In nome del popolo, lo Stato moderno esercita quindi la giustizia affidandone l'amministrazione alla Magistratura, organo indipendente dagli altri poteri dello Stato, avente il compito di giudicare i cittadini che hanno violato la legge, basandosi sull'impersonalità della stessa, sulla garanzia dei diritti individuali e sulla separazione dei poteri. Questi sono elementi che caratterizzano un moderno Stato di diritto, già teorizzati dall'illuminista Montesquieu nel Settecento nel suo Esprit des Lois.

Le condizioni per un servizio efficace ed equo della giustizia
L'uniformità del giudizio, consistente nell'emettere le medesime sentenze per tutti coloro che si sono macchiati della stessa pena, senza favori o parzialità; la rapidità dei procedimenti giudiziari, in modo da evitare che degli imputati restino privati della libertà per molto tempo in attesa di essere giudicati; la concessione all'imputato della facoltà di difendersi; il rispetto del diritto dell'individuo, che dovesse risultare colpevole, di trascorrere il periodo di detenzione in ambienti carcerari dotati delle più elementari norme di sicurezza e d'igiene; la salvaguardia della dignità del recluso, il quale non va maltrattato, umiliato o torturato, ma rieducato e, dopo avere scontato la pena, aiutato a reinserirsi nella società; l'imparzialità delle sentenze, che non devono mai essere frutto dell'emotività e la responsabilità dei giudici: sono queste le condizioni di un esercizio efficace ed equo della giustizia dell'ambito di un moderno Stato di diritto, fondato cioè sulla sovranità della legge.

La Magistratura italiana e le disfunzioni della giustizia nel nostro Paese
Non sempre le suddette norme sono rispettate. Prendiamo il caso del nostro paese dove, di recente, l'operato dei magistrati si è distinto nelle inchieste di Tangentopoli e nella battaglia contro la corruzione politica.
Nonostante tali successi, la giustizia italiana continua a presentare delle disfunzioni: i tempi dei processi sono troppo lunghi e, a causa della legge sulla custodia cautelare, costringono alla detenzione tanti cittadini imputati di reati prima che venga emessa una sentenza di colpevolezza; le carceri si presentano spesso in condizioni fatiscenti, affollate di detenuti sovente costretti a vivere in modo disumano; in molti casi, diventa impossibile attuare degli autentici programmi di recupero reclusi, come pur contemplato dalla Costituzione.

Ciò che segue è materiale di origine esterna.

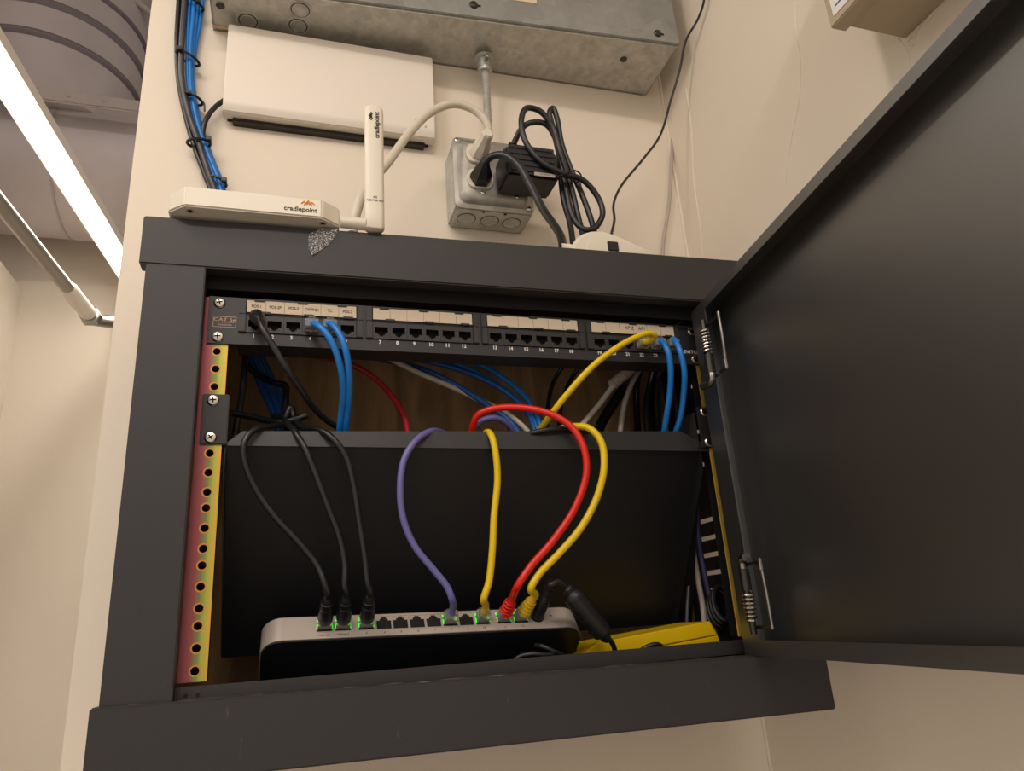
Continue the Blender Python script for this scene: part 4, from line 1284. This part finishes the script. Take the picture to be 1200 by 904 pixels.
# power brick and its bundled lead
t = thing('power_adapter', 'black ribbed power brick plugged into the right hand receptacles', 'power adapter', (335, 100, 224))
m = MB()
BX0, BX1, BZ0, BZ1 = 301, 369, 233, 274
m.box((BX0, 84, BZ0), (BX1, 128.6, BZ1), M['plastic_black'], bev=3)
for k in range(5):
    z_ = BZ0 + 6 + k * 8
    m.box((BX0 + 6, 82.8, z_), (BX1 - 4, 84.4, z_ + 5.6), M['plastic_black'], bev=.7)
m.build('brick', t)
m = MB(); m.box((336, 82.0, 234.5), (364, 83.2, 239), M['grey_cable']); m.text('AC ADAPTER', 2.2, M['ink'], fr=F((350, 81.9, 236.8))); m.build('rating_label', t)
m = MB()
fr = frame_along((322, 116, 270), (-.05, -.25, 1))
m.lathe([(9, -2), (9.5, 8), (8, 14)], M['plastic_black'], fr=fr, seg=10)
for k in range(4):
    m.lathe([(6.6 - k * .5, 14 + k * 4), (7.4 - k * .5, 15 + k * 4), (7.2 - k * .5, 17 + k * 4), (5.6 - k * .5, 18 + k * 4)], M['plastic_black'], fr=fr, seg=12)
m.build('strain_relief', t)
m = MB()
yA = 92
m.tube([fr((0, 0, 26)), (330.5, 96.0, 313.2), (341.1, 92.0, 319.6), (361.9, 92.0, 320.5), (375.4, 96.0, 299.6), (377.4, 98.0, 262.8), (377.7, 98.0, 217.7), (380.6, 92.0, 178.0), (377.3, 82.0, 139.0)], 3.7, M['rubber_black'], seg=12)
m.tube([(394.1, 78.0, 127.0), (393.4, 92.0, 181.8), (386.5, 92.0, 237.2), (376.0, 88.0, 275.8), (366.3, 86.0, 316.5), (351.0, 84.0, 333.3), (333.1, 82.0, 332.4), (325.0, 82.0, 314.2), (327.2, 82.0, 284.1), (343.1, 80.0, 255.1), (367.8, 78.0, 240.0), (399.6, 80.0, 233.4), (418.5, 82.0, 210.1), (420.7, 82.0, 188.4), (407.9, 84.0, 169.1), (395.1, 86.0, 167.7), (385.0, 90.0, 184.4), (380.4, 92.0, 221.6), (377.5, 94.0, 267.6), (371.7, 94.0, 318.4), (369.1, 94.0, 341.9), (374.5, 94.0, 349.5), (378.9, 94.0, 332.9), (381.4, 94.0, 296.4), (389.6, 94.0, 261.7), (401.9, 94.0, 223.1), (410.4, 92.0, 181.3), (409.6, 84.0, 143.4)], 3.7, M['rubber_black'], seg=12)
m.build('bundled_lead', t)
m = MB()
m.tube([(361.5, 78.0, 231.7), (372.6, 74.0, 235.4), (386.8, 74.0, 242.3), (396.0, 78.0, 238.9), (392.0, 84.0, 232.6), (381.0, 88.0, 243.7), (361.5, 78.0, 231.7)], 1.0, M['tie'], seg=8)
m.build('twist_tie', t)
cable('thin_wire', 'thin dark wire dangling behind the bundled lead of the power brick', 'cable', [(409.0, 110.0, 251.1), (409.9, 110.0, 225.7), (413.9, 104.0, 198.7), (414.4, 98.0, 173.2)], 1.4, M['rubber_grey'])
# thin wires on the wall
cable('thin_wire', 'thin black wire from the top of the picture down to the power strip', 'cable', [(590, 60, 1700), (588, 56, 1100), (595.3, 30.0, 580.2), (598.2, 42.0, 531.4), (596.7, 60.0, 515.4), (587.0, 82.0, 496.1), (581.9, 100.0, 461.0), (567.8, 115.0, 414.0), (546.7, 122.0, 357.4), (511.5, 118.0, 309.6), (464.7, 105.0, 251.2), (441.9, 90.0, 210.7), (431.8, 74.0, 177.6), (413.4, 56.0, 139.4), (400.2, 40.0, 115.6)], 1.7, M['rubber_black'])
cable('thin_wire', 'cream white cable dropping in the corner behind the cabinet', 'cable', [(603, 188, 1700), (603, 188, 900), (633.0, 188.0, 619.7), (626.9, 188.0, 548.9), (616.0, 188.0, 447.6), (602.1, 188.0, 367.0), (586.0, 188.0, 290.3), (565.2, 188.0, 217.0), (556, 186, 150), (540, 150, 74)], 2.4, M['grey_cable'])

# cable bundle dropping down the left of the wall
YB_ = 180
lanes = [
    ('rubber_black', 'outer left black cable in the tied bundle on the wall', 3.0, [(-95.2, 180.0, 1700.0), (-96.2, 180.0, 900.0), (-92.2, 181.0, 493.4), (-89.1, 181.0, 425.6), (-82.4, 181.0, 374.4), (-70.1, 181.0, 323.3), (-57.8, 181.0, 283.3), (-45.3, 181.0, 250.2), (-36.1, 181.0, 224.2), (-32.4, 166.0, 150.0), (-30.4, 138.0, 76.0)]),
    ('rubber_grey', 'grey black cable beside the blue ones in the tied bundle', 3.4, [(-87.2, 174.0, 1700.0), (-88.2, 174.0, 900.0), (-84.2, 175.0, 475.3), (-82.3, 175.0, 421.5), (-79.2, 175.0, 380.1), (-68.1, 175.0, 331.3), (-53.8, 175.0, 289.2), (-39.8, 175.0, 246.8), (-30.8, 175.0, 221.0), (-27.7, 160.0, 150.0), (-25.7, 132.0, 76.0)]),
    ('rubber_black', 'thin black cable crossing under the bundle on the wall', 2.6, [(-92.0, 184.0, 1700.0), (-93.0, 184.0, 900.0), (-89.0, 185.0, 470.3), (-87.0, 185.0, 416.4), (-76.5, 185.0, 366.0), (-64.1, 185.0, 327.4), (-54.1, 185.0, 291.7), (-43.0, 185.0, 253.2), (-34.8, 185.0, 227.0), (-30.5, 170.0, 150.0), (-28.5, 142.0, 76.0)]),
    ('blue', 'left blue cable in the tied bundle on the wall', 2.7, [(-82.2, 179.0, 1700.0), (-83.2, 179.0, 900.0), (-79.2, 180.0, 481.4), (-76.4, 180.0, 427.4), (-71.8, 180.0, 375.6), (-61.6, 180.0, 326.4), (-49.6, 180.0, 288.7), (-35.8, 180.0, 250.8), (-27.6, 180.0, 224.6), (-24.0, 165.0, 150.0), (-22.0, 137.0, 76.0)]),
    ('blue', 'second blue cable from the left in the tied bundle on the wall', 2.7, [(-76.9, 177.0, 1700.0), (-77.9, 177.0, 900.0), (-73.9, 178.0, 480.7), (-73.1, 178.0, 426.2), (-68.2, 178.0, 369.3), (-58.3, 178.0, 322.9), (-45.2, 178.0, 283.0), (-31.8, 178.0, 250.0), (-24.6, 178.0, 223.7), (-21.1, 163.0, 150.0), (-19.1, 135.0, 76.0)]),
    ('blue', 'third blue cable from the left in the tied bundle on the wall', 2.7, [(-73.7, 181.0, 1700.0), (-74.7, 181.0, 900.0), (-70.7, 182.0, 485.4), (-70.7, 182.0, 427.7), (-67.0, 182.0, 373.0), (-55.7, 182.0, 321.4), (-41.4, 182.0, 276.8), (-28.0, 182.0, 244.9), (-22.2, 182.0, 226.6), (-18.3, 167.0, 150.0), (-16.3, 139.0, 76.0)]),
    ('blue', 'right blue cable in the tied bundle on the wall', 2.7, [(-69.1, 184.0, 1700.0), (-70.1, 184.0, 900.0), (-66.1, 185.0, 489.5), (-68.8, 185.0, 439.1), (-68.7, 185.0, 393.6), (-61.9, 185.0, 350.7), (-51.6, 185.0, 311.9), (-37.5, 185.0, 272.2), (-23.9, 185.0, 235.5), (-19.7, 170.0, 150.0), (-17.7, 142.0, 76.0)]),
]
for mt, lab, r, pts in lanes:
    cable('network_cable', lab, 'cable', pts, r, M[mt])
cable('network_cable', 'black cable curving from the white wall unit into the bundle', 'cable', [(-22.1, 188.0, 375.9), (-31.1, 184.0, 363.1), (-43.3, 180.0, 342.2), ((-50.3, 178.0, 318.0)), (-50.4, 180.0, 300.9), (-44.2, 180.0, 279.7), (-33.9, 180.0, 251.1)], 3.0, M['rubber_black'])
def ztie(c, w, label, tail, ang=.1):
    c = Vector(c)
    t = thing('zip_tie', label, 'cable tie', tuple(c))
    m = MB()
    pts = []
    for k in range(17):
        a = 2 * math.pi * k / 16
        pts.append(c + Vector((w * math.cos(a), 9 * math.sin(a), w * math.cos(a) * -ang * 2)))
    m.tube(pts, 1.7, M['tie'], smooth=False, seg=8)
    m.build('band', t)
    m = MB(); m.box((c.x + w * tail[0] - 3, c.y - 12, c.z - w * tail[0] * ang * 2 - 3), (c.x + w * tail[0] + 3, c.y - 6, c.z - w * tail[0] * ang * 2 + 3), M['tie'], bev=.8); m.build('head', t)
    if tail[1]:
        m = MB(); e = c + Vector((w, -4, -w * ang * 2)); m.tube([e, e + Vector((3, -2, -6)), e + Vector((4, -2, tail[1]))], 1.2, M['tie'], seg=6); m.build('tail', t)
ztie((-76.4, 178.0, 501.1), 14, 'topmost black zip tie on the wall bundle', (0.6, 0), 0.18)
ztie((-75.3, 178.0, 415.1), 14, 'black zip tie second from the top of the wall bundle', (-0.6, 0), 0.25)
ztie((-65.2, 178.0, 354.5), 11, 'black zip tie with a dangling tail on the wall bundle', (-0.3, -16), 0.2)
ztie((-54.3, 178.0, 291.4), 13, 'black zip tie below the joining cable on the wall bundle', (0.9, 0), -0.05)
ztie((-29.4, 178.0, 240.8), 9, 'lowest black zip tie, just above the modem', (0.8, 0), 0.2)
# beige box with a notice on the right wall, above the open door
t = thing('junction_box', 'beige metal box with a white notice on the side wall, top right', 'electrical box', (566, -300, 220))
BF = F((0, -213, 219), (0, -1, 0), (1, 0, 0), (0, 0, 1))      # a towards the camera, b to the right
m = MB(); m.box((0, 541, 1.5), (210, 608, 190), M['beige'], fr=BF, bev=1); m.build('box', t)
m = MB(); m.box((-3, 524, -2.5), (213, 541, 193), M['beige'], fr=BF, bev=1.2); m.build('lid', t)
m = MB(); m.box((4, 523.2, 5), (204, 524.2, 186), M['label_white'], fr=BF)
TFR = F((523.1, -213, 219), (0, -1, 0), (1, 0, 0), (0, 0, 1))
m.build('notice', t)
m = MB(); m.box((8, 0, 12), (60, -.2, 13.4), M['ink_blue'], fr=TFR); m.text('S', 16, M['ink_blue'], fr=F(TFR((14, 0, 23)), (0, -1, 0), (1, 0, 0), (0, 0, 1))); m.build('lettering', t)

Consideriamo, ad esempio, i miglioramenti apportati alle condizioni dei detenuti dalla "legge Gozzini", che prevede la concessione di permessi premio o della semi-libertà per detenuti particolarmente meritevoli, alcuni dei quali possono anche essere affidati ai servizi sociali: ebbene, molti di questi benefici sono stati vanificati dalla massiccia presenza di mafiosi e camorristi all'interno delle celle, che ha costretto lo Stato ad accantonare, pur senza mai abrogarla, alcuni aspetti della legge suddetta.
Certo, non sempre viene riconosciuto il diritto del detenuto, sancito addirittura nel lontano XVIII secolo da Cesare Beccaria nel suo famoso libro Dei delitti e delle pene, a non essere umiliato nella sua dignità di essere umano durante la forzata permanenza in prigione.
E' necessario, infine, mettere i magistrati nelle condizioni di svolgere bene il loro lavoro, dotandoli dei mezzi e dell'organico adatti e, soprattutto, tutelando loro e le rispettive famiglia dalle eventuali azioni di ritorsione delle grandi organizzazioni criminali, in particolare della mafia e della camorra.